When I was a teenager, I knew a gun collector who had a pistol that said was given (dropped, IIRC) to Filipino resistance fighters during WWII. It looked similar to a .45 but was cheap-looking stamped sheet metal. The guy said it came loaded with a single magazine (.45’s) and was meant to be used only once.
I saw the gun several times, and it looked like a toy but did have a rather large bore. The slide was definitely functional too.
I googled a lot, but found nothing.
Peace,
mangeorge
I don’t know if this is it, but the Liberator Pistol FP-45 fits the bill pretty well. The only difference is that it is a single shot.
Here is more information on it. You could fire it multiple times but it was cheaply made and designed to be disposable.
Quite possible. I do remember a slide, but that could be the, uh, breech thingy on the back of the gun. It has been about 45 years, and teenage boys are pretty impressionable about guns.
It looks right, stylewise.
Ok, after reading your second article I’m convinced. The bit about the 10 rounds in the butt is what did it for me. That’s where I got the magazine idea. That, and that the article mentions the Filipines. Pretty interesting stuff.
They tried anything in that war, didn’t they.
I am retired from the factory that made the Liberator. It was long before my time, as I was hired in 1971. There was a firing range in the basement, and I was shown the sealed-off doorway to that. Guide Lamp also made the “grease gun,” a cheapo submachinegun. According to rumor, there are many Liberators and grease guns, packed in cosmolene and buried in backyards around town. I never met anyone who claimed to have a cache in the yard, though.
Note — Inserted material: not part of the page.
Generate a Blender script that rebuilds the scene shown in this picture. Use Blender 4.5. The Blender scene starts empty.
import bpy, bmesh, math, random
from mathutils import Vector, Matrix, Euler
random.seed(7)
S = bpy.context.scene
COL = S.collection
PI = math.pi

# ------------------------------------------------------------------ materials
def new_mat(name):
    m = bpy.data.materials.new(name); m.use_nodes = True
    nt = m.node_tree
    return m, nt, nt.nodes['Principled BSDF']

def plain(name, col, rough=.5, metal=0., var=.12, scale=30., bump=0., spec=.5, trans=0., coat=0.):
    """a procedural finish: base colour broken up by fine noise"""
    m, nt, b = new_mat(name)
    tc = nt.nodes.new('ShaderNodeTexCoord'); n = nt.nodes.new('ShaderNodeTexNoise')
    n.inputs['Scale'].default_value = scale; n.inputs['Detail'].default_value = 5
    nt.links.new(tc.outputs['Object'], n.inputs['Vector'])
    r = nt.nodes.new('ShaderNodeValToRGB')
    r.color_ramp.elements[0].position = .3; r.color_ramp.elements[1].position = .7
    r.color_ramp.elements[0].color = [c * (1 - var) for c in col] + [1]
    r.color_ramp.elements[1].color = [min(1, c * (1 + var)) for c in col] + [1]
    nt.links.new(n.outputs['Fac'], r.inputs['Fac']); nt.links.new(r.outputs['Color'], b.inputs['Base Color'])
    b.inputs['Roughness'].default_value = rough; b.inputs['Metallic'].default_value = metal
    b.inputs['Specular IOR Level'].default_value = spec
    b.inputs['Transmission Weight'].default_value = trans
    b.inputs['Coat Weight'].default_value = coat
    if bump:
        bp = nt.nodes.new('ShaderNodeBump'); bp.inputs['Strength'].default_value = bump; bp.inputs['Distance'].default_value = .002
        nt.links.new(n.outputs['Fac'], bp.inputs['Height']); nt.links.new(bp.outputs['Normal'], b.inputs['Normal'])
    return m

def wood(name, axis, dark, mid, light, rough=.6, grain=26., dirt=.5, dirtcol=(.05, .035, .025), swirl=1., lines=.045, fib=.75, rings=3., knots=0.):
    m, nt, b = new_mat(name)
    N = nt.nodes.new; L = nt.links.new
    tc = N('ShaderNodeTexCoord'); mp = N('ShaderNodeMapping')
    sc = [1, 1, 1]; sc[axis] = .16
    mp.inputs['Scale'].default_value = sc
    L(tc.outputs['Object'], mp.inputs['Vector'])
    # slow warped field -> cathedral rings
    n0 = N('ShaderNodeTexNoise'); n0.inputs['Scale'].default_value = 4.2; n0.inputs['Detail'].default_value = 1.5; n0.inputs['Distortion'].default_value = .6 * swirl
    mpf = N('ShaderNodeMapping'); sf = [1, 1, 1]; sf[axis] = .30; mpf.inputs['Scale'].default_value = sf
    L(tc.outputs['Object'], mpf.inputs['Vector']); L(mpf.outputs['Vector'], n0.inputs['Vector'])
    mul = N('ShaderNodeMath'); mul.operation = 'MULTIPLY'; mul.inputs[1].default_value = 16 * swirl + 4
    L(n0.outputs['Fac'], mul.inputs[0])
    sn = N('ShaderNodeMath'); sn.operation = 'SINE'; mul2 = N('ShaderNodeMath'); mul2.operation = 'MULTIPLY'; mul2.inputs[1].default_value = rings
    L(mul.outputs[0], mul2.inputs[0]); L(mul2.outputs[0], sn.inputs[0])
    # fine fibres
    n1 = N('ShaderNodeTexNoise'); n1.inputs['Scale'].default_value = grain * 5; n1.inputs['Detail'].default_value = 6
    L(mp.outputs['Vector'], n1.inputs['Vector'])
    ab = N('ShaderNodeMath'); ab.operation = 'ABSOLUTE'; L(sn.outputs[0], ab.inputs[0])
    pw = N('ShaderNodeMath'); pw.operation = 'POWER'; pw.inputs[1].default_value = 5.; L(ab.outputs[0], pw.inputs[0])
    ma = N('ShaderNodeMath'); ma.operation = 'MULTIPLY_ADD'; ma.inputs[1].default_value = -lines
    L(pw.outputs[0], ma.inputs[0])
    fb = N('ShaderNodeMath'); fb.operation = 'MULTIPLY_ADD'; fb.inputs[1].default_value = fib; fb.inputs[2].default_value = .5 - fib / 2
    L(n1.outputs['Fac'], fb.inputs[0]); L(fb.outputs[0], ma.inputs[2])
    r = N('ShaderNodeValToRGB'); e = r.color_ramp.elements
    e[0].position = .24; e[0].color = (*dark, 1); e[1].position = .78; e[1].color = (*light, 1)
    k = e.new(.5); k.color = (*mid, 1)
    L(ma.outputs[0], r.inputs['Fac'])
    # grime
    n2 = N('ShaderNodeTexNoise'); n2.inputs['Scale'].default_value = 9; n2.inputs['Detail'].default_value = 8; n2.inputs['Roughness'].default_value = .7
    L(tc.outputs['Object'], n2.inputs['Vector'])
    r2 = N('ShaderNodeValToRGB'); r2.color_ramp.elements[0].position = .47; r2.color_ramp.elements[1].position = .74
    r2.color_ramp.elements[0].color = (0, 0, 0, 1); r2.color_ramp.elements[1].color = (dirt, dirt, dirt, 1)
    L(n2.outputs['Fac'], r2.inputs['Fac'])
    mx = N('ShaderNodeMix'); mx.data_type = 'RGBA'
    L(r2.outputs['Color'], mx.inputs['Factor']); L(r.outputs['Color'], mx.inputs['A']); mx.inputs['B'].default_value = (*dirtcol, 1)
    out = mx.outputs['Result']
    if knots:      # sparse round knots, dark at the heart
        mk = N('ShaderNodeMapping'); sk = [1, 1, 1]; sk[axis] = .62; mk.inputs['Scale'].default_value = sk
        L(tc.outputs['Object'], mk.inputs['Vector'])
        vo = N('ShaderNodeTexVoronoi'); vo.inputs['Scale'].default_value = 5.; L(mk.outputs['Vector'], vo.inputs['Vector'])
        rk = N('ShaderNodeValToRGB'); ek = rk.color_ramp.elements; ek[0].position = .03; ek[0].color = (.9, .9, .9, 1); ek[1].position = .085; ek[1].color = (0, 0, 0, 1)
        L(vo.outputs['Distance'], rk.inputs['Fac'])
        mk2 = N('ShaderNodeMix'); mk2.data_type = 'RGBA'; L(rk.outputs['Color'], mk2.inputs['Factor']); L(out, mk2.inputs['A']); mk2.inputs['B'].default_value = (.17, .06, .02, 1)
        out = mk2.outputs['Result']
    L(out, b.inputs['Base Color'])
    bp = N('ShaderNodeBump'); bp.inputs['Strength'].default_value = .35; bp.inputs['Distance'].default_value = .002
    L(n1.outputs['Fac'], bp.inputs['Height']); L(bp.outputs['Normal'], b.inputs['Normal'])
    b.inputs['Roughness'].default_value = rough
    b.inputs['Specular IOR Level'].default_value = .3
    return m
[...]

Where can I find more info on the deer gun?
The thing about the Liberator is that it hasn’t been proven that they were actually distributed anywhere. Their rarity today is because the most were lost when the ships carrying them were sunk or that they were destroyed in lots by the US government following the war. The few specimens that turn up today, and sell for $$$$, seem mainly to have been “liberated” from the factory or shipping containers by US personnel.
During WWII itself, those supplying the partisans found that it was very nearly as cheap and far more effective to supply them with something like a Sten gun.
Yeah but I still think incendiary bats is the winner in anything goes in war time.
Thanks for the link don’t ask.
That stuff is hilarious.
War does tend to bring out people’s creativity.
My dad used to say, ‘It was hotter than a two-dollar pistol.’ Is this the gun?
No. I ran accross an article a long time ago that talked about the famous “two-dollar pistol”, and there were pictures. My gun terminology pretty much sucks, but IIRC the thing was very lightweight revolver and broke open near the trigger guard. It looked like two dollars, remembering that two bucks got you a lot more back in the day. I think it was in the cowboy days.
I am, again, relying on memory here. Maybe I’ll google.